Take every line from the first down to the line with "from mathutils import Vector" and set it down exactly, without the pictures.

[MATERIAL PROVIDED]
****

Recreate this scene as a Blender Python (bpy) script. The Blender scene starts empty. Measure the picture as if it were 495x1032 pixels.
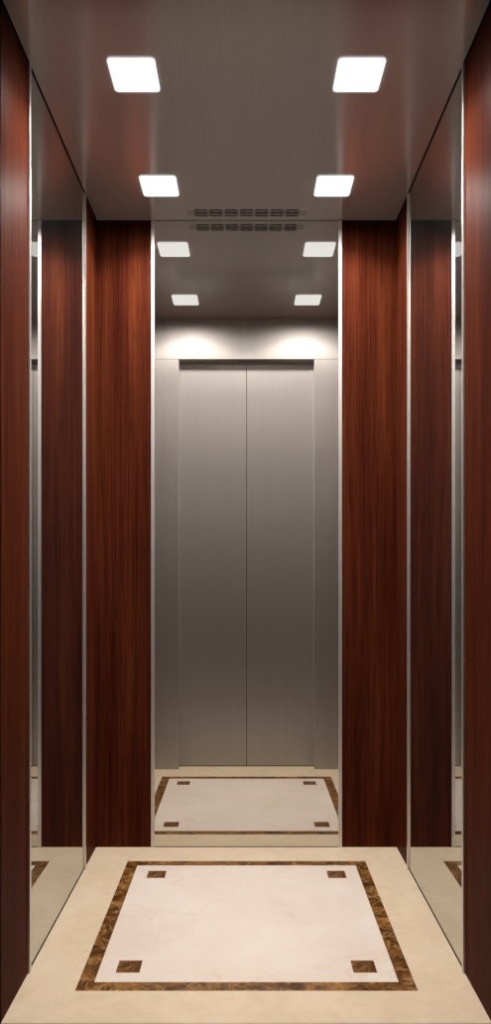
import bpy, bmesh, math
from mathutils import Vector

# ---------------------------------------------------------------- setup
scene = bpy.context.scene
COL = scene.collection
CAM_D = 2.80          # camera to back wall (m)
EYE = 1.016           # camera height
HW = 0.55             # half width of the cabin
DEPTH = 1.09          # cabin depth
CEIL = 2.294          # ceiling height
F_PX = 771.0


def link(o, parent=None):
    COL.objects.link(o)
    if parent is not None:
        o.parent = parent
    return o


def finish(name, bm, mats, parent=None, smooth=False):
    me = bpy.data.meshes.new(name)
    bmesh.ops.recalc_face_normals(bm, faces=bm.faces[:])
    bm.to_mesh(me)
    bm.free()
    for m in (mats if isinstance(mats, (list, tuple)) else [mats]):
        me.materials.append(m)
    if smooth:
        for p in me.polygons:
            p.use_smooth = True
    return link(bpy.data.objects.new(name, me), parent)


def box(bm, x0, x1, y0, y1, z0, z1, mi=0, bevel=0.0):
    vs = [bm.verts.new((x, y, z)) for x in (x0, x1) for y in (y0, y1) for z in (z0, z1)]
    q = [(0, 1, 3, 2), (4, 6, 7, 5), (0, 4, 5, 1), (2, 3, 7, 6), (0, 2, 6, 4), (1, 5, 7, 3)]
    fs = [bm.faces.new([vs[i] for i in f]) for f in q]
    for f in fs:
        f.material_index = mi
    if bevel > 0:
        es = list({e for f in fs for e in f.edges})
        r = bmesh.ops.bevel(bm, geom=es, offset=bevel, segments=2, affect='EDGES', profile=0.5)
        for f in r['faces']:
            f.material_index = mi
    return bm


def plate(bm, x0, x1, y0, y1, z0, z1, holes):
    """A slab with rectangular holes (x0,x1,y0,y1), built on the grid of all their edges."""
    rd = lambda v: round(v, 6)
    xs = sorted({rd(v) for v in [x0, x1] + [h[0] for h in holes] + [h[1] for h in holes]})
    ys = sorted({rd(v) for v in [y0, y1] + [h[2] for h in holes] + [h[3] for h in holes]})
    V = {}

    def v(i, j, k):
        if (i, j, k) not in V:
            V[(i, j, k)] = bm.verts.new((xs[i], ys[j], (z0, z1)[k]))
        return V[(i, j, k)]

    def solid(i, j):
        if not (0 <= i < len(xs) - 1 and 0 <= j < len(ys) - 1):
            return False
        cx, cy = (xs[i] + xs[i + 1]) / 2, (ys[j] + ys[j + 1]) / 2
        return not any(h[0] < cx < h[1] and h[2] < cy < h[3] for h in holes)

    for i in range(len(xs) - 1):
        for j in range(len(ys) - 1):
            if not solid(i, j):
                continue
            bm.faces.new([v(i, j, 0), v(i, j + 1, 0), v(i + 1, j + 1, 0), v(i + 1, j, 0)])
            bm.faces.new([v(i, j, 1), v(i + 1, j, 1), v(i + 1, j + 1, 1), v(i, j + 1, 1)])
            if not solid(i - 1, j):
                bm.faces.new([v(i, j, 0), v(i, j, 1), v(i, j + 1, 1), v(i, j + 1, 0)])
            if not solid(i + 1, j):
                bm.faces.new([v(i + 1, j, 0), v(i + 1, j + 1, 0), v(i + 1, j + 1, 1), v(i + 1, j, 1)])
            if not solid(i, j - 1):
                bm.faces.new([v(i, j, 0), v(i + 1, j, 0), v(i + 1, j, 1), v(i, j, 1)])
            if not solid(i, j + 1):
                bm.faces.new([v(i, j + 1, 0), v(i, j + 1, 1), v(i + 1, j + 1, 1), v(i + 1, j + 1, 0)])
    return bm


def structure(o):
    o['kind'] = 'structure'
    return o


def tag(o, label, cat, group=None):
    o['label'] = label
    o['category'] = cat
    if group:
        o['group'] = group
    return o


def empty(name, loc=(0, 0, 0)):
    o = bpy.data.objects.new(name, None)
    o.empty_display_size = 0.1
    o.location = loc
    return link(o)


# ---------------------------------------------------------------- materials
class NT:
    def __init__(self, name):
        self.m = bpy.data.materials.new(name)
        self.m.use_nodes = True
        self.t = self.m.node_tree
        self.t.nodes.clear()
        self.out = self.n('ShaderNodeOutputMaterial')

    def n(self, kind, **kw):
        nd = self.t.nodes.new(kind)
        for k, v in kw.items():
            if k.startswith('_'):
                setattr(nd, k[1:], v)
        return nd

    def l(self, a, b):
        self.t.links.new(a, b)

    def coords(self, scale, offset_by_object=True):
        tc = self.n('ShaderNodeTexCoord')
        mp = self.n('ShaderNodeMapping')
        mp.inputs['Scale'].default_value = scale
        self.l(tc.outputs['Object'], mp.inputs['Vector'])
        if offset_by_object:
            oi = self.n('ShaderNodeObjectInfo')
            mu = self.n('ShaderNodeMath', _operation='MULTIPLY')
            mu.inputs[1].default_value = 37.0
            self.l(oi.outputs['Random'], mu.inputs[0])
            self.l(mu.outputs[0], mp.inputs['Location'])
        return mp.outputs[0]

    def noise(self, vec, scale, detail=4, rough=0.55, dist=0.0):
        n = self.n('ShaderNodeTexNoise')
        n.inputs['Scale'].default_value = scale
        n.inputs['Detail'].default_value = detail
        n.inputs['Roughness'].default_value = rough
        n.inputs['Distortion'].default_value = dist
        self.l(vec, n.inputs['Vector'])
        return n.outputs['Fac']

    def ramp(self, fac, stops):
        r = self.n('ShaderNodeValToRGB')
        e = r.color_ramp.elements
        while len(e) < len(stops):
            e.new(0.5)
        for k, (p, c) in enumerate(stops):
            e[k].position = p
            e[k].color = tuple(c) + (1,) if isinstance(c, (tuple, list)) else (c, c, c, 1)
        self.l(fac, r.inputs[0])
        return r.outputs[0]

    def mix(self, fac, a, b, mode='MIX'):
        m = self.n('ShaderNodeMix', _data_type='RGBA', _blend_type=mode)
        for sock, v in ((m.inputs[0], fac), (m.inputs[6], a), (m.inputs[7], b)):
            if isinstance(v, (int, float)):
                sock.default_value = v
            elif isinstance(v, tuple):
                sock.default_value = tuple(v) + (1,)
            else:
                self.l(v, sock)
        return m.outputs[2]

    def principled(self, **kw):
        p = self.n('ShaderNodeBsdfPrincipled')
        for k, v in kw.items():
            s = p.inputs[k]
            if isinstance(v, (int, float)):
                s.default_value = v
            elif isinstance(v, tuple):
                s.default_value = tuple(v) + (1,)
            else:
                self.l(v, s)
        self.l(p.outputs[0], self.out.inputs[0])
        return p

    def bump(self, p, height, strength, dist=0.001):
        b = self.n('ShaderNodeBump')
        b.inputs['Strength'].default_value = strength
        b.inputs['Distance'].default_value = dist
        self.l(height, b.inputs['Height'])
        self.l(b.outputs[0], p.inputs['Normal'])


def mat_wood():
    k = NT('mahogany_veneer')
    fine = k.noise(k.coords((150, 150, 1.6)), 1.0, 5, 0.6, 0.15)
    pores = k.noise(k.coords((420, 420, 9)), 1.0, 2, 0.5)
    broad = k.noise(k.coords((15, 15, 0.9)), 1.0, 4, 0.55, 0.6)
    c1 = k.ramp(broad, [(0.25, (0.046, 0.0084, 0.0044)), (0.5, (0.073, 0.0150, 0.0064)), (0.75, (0.107, 0.0255, 0.0095))])
    c2 = k.ramp(fine, [(0.30, 0.48), (0.50, 0.95), (0.70, 1.35)])
    c = k.mix(1.0, c1, c2, 'MULTIPLY')
    c3 = k.ramp(pores, [(0.34, 0.62), (0.46, 1.0)])
    c = k.mix(1.0, c, c3, 'MULTIPLY')
    p = k.principled(**{'Base Color': c, 'Roughness': 0.45, 'Specular IOR Level': 0.01})
    k.bump(p, fine, 0.05, 0.0006)
    return k.m


def mat_steel(name, base, rough, stretch, aniso, coat=0.0, diffuse=0.0):
    """Brushed stainless steel; `stretch` is the mapping scale (small along the grain)."""
    k = NT(name)
    g = k.noise(k.coords(stretch, False), 1.0, 4, 0.6)
    soft = k.noise(k.coords(tuple(s * 0.12 for s in stretch), False), 1.0, 2, 0.5)
    col = k.ramp(g, [(0.25, tuple(b * 0.93 for b in base)), (0.75, tuple(min(1, b * 1.06) for b in base))])
    c2 = k.ramp(soft, [(0.3, 0.985), (0.7, 1.015)])
    col = k.mix(1.0, col, c2, 'MULTIPLY')
    rr = k.ramp(g, [(0.25, rough * 0.93), (0.75, rough * 1.07)])
    kw = {'Base Color': col, 'Metallic': 1.0 - diffuse, 'Roughness': rr, 'Anisotropic': aniso}
    if coat:
        kw['Coat Weight'] = coat
        kw['Coat Roughness'] = 0.12
    p = k.principled(**kw)
    if aniso:
        tn = k.n('ShaderNodeTangent', _direction_type='RADIAL', _axis='Z')
        k.l(tn.outputs[0], p.inputs['Tangent'])
    k.bump(p, g, 0.015, 0.0003)
    return k.m


def mat_mirror(name, col, metal=1.0):
    k = NT(name)
    k.principled(**{'Base Color': col, 'Metallic': metal, 'Roughness': 0.0, 'Specular IOR Level': 0.5})
    return k.m


def mat_plain(name, col, rough, metal=0.0):
    k = NT(name)
    c = k.noise(k.coords((40, 40, 40)), 1.0, 2)
    cc = k.ramp(c, [(0.3, tuple(v * 0.93 for v in col)), (0.7, tuple(min(1, v * 1.05) for v in col))])
    k.principled(**{'Base Color': cc, 'Roughness': rough, 'Metallic': metal})
    return k.m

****

[RESPONSE FOR THIS EXERCISE]
Recreate this scene as a Blender Python (bpy) script. The Blender scene starts empty. Measure the picture as if it were 495x1032 pixels.
import bpy, bmesh, math
from mathutils import Vector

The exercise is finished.